In the first session, Sahitya Akademi Award winner for English Literature Esther David, an Indian jew shared with Lily Swarn the richness and rituals of the minuscule community of little-known Bene Israelis in India who settled down 2,000 years ago after a shipwreck in Alibaug in Maharashtra. “We speak and dress up like Indians, know local dialects, but during our Jewish festive seasons or within the precincts of synagogues we speak Hebrew and follow strict dietary restrictions as prescribed by our forefathers,” she said.

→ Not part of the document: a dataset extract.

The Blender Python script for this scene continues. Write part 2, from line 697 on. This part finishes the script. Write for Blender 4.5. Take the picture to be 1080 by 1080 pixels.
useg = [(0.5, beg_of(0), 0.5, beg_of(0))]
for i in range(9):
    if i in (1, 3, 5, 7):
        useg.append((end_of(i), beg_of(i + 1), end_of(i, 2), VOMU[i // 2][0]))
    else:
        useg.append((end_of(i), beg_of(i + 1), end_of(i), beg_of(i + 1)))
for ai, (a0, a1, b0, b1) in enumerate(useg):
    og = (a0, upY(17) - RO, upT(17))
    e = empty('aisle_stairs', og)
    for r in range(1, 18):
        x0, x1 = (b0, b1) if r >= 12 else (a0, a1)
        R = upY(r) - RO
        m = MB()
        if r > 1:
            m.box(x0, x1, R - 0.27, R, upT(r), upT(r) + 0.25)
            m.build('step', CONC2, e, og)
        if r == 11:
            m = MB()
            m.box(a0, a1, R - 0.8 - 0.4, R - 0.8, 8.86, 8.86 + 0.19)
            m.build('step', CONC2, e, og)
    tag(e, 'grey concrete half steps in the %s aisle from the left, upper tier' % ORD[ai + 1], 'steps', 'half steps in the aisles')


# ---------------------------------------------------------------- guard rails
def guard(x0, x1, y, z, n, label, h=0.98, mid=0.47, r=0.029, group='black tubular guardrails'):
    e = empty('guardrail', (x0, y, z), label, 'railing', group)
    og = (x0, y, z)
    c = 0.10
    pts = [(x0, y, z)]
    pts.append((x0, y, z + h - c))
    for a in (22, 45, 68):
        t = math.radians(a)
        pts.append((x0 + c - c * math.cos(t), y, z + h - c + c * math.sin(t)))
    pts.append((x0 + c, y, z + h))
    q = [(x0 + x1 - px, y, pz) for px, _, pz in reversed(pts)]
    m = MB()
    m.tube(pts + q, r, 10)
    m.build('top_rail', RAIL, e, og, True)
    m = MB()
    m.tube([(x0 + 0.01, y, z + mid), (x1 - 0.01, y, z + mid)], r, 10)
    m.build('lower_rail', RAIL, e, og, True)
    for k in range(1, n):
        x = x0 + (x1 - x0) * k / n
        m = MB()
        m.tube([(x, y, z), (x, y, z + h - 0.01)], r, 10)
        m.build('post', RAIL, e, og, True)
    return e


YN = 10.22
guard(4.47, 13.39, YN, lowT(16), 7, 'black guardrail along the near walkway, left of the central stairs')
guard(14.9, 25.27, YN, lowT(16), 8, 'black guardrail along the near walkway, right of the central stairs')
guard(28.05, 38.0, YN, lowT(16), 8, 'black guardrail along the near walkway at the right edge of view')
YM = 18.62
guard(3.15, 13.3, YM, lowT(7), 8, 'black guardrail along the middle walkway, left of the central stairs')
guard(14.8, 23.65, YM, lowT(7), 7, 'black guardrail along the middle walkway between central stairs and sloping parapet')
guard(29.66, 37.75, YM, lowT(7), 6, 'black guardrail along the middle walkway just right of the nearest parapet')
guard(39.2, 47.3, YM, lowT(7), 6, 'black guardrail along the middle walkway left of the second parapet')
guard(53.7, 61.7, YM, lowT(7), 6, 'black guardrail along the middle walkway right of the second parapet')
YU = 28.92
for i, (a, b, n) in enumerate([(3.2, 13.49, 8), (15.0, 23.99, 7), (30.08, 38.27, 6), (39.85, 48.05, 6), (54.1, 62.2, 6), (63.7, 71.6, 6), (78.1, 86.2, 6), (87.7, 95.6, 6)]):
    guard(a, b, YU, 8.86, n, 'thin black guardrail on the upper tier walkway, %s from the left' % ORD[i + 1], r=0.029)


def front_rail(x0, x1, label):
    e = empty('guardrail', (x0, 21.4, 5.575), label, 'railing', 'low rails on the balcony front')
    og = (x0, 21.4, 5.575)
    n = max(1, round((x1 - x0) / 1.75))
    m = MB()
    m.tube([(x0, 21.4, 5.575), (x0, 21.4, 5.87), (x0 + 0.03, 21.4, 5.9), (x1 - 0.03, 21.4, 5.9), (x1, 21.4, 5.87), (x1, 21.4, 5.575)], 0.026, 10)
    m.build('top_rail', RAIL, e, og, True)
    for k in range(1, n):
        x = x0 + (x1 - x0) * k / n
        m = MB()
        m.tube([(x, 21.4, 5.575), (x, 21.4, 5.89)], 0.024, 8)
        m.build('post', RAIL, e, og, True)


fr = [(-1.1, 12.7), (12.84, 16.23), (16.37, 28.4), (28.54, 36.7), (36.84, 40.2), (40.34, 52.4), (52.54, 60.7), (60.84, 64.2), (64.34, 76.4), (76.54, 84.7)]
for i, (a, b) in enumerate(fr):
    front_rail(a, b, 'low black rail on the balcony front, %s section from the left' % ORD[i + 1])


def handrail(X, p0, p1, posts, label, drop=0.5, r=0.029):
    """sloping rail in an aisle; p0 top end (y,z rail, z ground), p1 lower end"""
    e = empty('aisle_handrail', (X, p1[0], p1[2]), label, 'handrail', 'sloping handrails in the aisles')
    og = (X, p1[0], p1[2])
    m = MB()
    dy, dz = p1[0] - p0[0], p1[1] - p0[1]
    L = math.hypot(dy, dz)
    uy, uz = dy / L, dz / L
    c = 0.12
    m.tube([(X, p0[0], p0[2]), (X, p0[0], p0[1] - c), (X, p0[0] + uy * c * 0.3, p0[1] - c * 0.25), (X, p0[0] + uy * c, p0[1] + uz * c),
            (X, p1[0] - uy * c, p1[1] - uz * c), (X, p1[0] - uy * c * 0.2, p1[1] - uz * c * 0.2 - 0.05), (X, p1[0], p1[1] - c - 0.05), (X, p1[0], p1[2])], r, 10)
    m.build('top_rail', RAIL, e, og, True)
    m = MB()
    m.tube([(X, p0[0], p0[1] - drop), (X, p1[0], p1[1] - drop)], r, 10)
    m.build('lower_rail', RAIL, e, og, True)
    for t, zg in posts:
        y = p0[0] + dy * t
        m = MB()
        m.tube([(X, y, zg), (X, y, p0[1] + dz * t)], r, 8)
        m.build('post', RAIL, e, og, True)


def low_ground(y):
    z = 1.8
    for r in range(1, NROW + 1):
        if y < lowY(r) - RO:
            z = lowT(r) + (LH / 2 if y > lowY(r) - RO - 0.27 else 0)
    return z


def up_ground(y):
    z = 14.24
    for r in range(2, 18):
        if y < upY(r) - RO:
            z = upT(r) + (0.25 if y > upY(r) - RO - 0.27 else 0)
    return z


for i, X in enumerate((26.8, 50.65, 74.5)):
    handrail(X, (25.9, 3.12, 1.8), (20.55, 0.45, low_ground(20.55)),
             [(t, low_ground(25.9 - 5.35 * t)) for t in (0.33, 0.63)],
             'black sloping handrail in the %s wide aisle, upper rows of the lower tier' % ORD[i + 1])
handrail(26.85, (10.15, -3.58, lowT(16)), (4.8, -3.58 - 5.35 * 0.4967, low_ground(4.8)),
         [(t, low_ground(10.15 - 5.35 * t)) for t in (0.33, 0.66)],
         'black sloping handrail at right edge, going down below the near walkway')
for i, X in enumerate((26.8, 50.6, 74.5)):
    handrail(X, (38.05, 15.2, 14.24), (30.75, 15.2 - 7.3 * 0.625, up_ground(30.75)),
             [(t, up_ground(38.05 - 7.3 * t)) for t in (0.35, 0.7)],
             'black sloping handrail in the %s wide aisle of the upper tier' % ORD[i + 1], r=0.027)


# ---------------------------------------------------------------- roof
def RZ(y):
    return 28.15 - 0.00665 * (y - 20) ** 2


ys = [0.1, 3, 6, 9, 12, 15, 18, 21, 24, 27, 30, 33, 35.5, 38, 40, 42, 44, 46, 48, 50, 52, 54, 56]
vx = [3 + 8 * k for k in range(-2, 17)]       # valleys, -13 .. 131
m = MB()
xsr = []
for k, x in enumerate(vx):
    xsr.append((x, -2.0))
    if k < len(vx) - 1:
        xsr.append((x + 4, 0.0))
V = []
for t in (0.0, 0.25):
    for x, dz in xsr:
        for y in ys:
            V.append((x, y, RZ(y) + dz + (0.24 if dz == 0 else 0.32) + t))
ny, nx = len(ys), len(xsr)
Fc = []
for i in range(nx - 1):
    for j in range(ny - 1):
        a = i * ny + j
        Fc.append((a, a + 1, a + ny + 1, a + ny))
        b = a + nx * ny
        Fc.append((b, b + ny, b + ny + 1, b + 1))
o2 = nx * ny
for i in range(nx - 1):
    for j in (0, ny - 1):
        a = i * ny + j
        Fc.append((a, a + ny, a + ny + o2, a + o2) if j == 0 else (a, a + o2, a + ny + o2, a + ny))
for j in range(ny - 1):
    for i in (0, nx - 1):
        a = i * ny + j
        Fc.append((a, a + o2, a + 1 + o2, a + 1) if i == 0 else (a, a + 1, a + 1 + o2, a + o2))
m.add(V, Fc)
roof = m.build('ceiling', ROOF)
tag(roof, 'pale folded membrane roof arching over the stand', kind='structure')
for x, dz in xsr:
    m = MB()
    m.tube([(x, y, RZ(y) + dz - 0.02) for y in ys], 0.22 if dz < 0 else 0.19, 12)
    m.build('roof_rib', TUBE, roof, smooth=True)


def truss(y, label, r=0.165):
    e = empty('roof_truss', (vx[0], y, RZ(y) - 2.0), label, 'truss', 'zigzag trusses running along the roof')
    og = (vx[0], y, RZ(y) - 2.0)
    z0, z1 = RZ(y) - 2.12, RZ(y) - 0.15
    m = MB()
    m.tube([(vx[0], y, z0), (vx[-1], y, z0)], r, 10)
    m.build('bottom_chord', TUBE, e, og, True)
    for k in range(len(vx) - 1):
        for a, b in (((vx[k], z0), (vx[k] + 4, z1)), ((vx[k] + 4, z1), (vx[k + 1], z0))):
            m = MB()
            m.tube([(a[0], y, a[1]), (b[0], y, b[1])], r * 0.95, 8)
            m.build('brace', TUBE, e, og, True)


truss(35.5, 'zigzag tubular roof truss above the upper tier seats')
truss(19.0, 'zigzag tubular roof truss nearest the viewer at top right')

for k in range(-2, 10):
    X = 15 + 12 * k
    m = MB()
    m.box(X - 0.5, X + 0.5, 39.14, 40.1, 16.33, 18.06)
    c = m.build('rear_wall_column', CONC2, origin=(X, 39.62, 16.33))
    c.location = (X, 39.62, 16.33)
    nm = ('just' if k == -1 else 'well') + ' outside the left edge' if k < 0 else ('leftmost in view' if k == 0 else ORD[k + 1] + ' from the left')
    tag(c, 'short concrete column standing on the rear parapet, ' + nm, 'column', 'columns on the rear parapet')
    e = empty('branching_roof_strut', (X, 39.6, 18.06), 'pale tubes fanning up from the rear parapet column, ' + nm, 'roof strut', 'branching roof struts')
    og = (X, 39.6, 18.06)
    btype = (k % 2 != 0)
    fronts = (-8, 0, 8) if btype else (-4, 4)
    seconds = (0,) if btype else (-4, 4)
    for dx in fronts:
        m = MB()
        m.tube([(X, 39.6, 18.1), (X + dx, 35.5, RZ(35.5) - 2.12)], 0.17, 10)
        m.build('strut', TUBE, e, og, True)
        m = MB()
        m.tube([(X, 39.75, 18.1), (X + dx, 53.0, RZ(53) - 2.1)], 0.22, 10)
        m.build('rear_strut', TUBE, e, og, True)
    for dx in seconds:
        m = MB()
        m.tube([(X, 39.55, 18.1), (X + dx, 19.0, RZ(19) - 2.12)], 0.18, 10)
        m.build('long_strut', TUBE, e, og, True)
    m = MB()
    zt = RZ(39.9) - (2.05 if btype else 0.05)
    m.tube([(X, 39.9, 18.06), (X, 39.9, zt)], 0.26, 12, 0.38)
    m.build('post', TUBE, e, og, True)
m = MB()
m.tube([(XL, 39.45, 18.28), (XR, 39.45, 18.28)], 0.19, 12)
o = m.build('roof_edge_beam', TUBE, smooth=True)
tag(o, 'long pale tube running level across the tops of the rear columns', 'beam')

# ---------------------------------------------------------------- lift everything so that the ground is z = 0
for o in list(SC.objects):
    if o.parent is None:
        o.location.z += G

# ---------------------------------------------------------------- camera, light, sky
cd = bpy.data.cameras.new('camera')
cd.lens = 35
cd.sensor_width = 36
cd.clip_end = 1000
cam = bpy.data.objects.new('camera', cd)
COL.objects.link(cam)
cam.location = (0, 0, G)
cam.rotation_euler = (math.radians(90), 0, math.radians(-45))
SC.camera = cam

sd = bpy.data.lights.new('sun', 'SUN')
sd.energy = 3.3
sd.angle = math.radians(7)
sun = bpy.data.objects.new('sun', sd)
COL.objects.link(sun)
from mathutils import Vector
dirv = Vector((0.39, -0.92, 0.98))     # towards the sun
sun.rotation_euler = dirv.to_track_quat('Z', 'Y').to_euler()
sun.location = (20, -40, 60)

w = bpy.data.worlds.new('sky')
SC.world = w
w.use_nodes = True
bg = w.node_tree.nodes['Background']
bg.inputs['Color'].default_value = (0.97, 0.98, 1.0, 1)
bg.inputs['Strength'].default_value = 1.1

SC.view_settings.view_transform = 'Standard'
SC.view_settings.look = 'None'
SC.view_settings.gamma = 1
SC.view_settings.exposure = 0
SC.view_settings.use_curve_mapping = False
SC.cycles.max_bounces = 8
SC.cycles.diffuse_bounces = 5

Another session on Indian bureaucracy featured two bureaucrats and authors, Anil Swarup and Deepak Gupta, who discussed at length the dire need for reforms in the Indian Administrative Services, political analyst Vipin Pubby moderating the session. Anil Swarup, author of ‘Not Just a Civil Servant’ talked about the ethical dilemmas and political pressures that are impacting the efficacy of the administrative system, which needs an overhaul.

Punjab’s Partition is an unforgettable episode in the life of the people in the north, and the session on ‘Uprooted: The Aftermath of Punjab’s Partition’, featured Ludhiana-based psychiatrist and author of two books on Partition, Anirudh Kala, and Manreet Sodhi Someshwar, author of ‘Lahore: The Partition Trilogy’, in conversation with Jupinderjit Singh. The day culminated with Mehak Varun quizzing San Francisco-based best-selling novelist Parinda Joshi, whose third novel ‘Made in China’ has been adapted into a feature film by Maddock Films starring Rajkummar Rao and Boman Irani.

On Sunday, morning sessions of Literati21 will be at the UT Guest House, Chandigarh.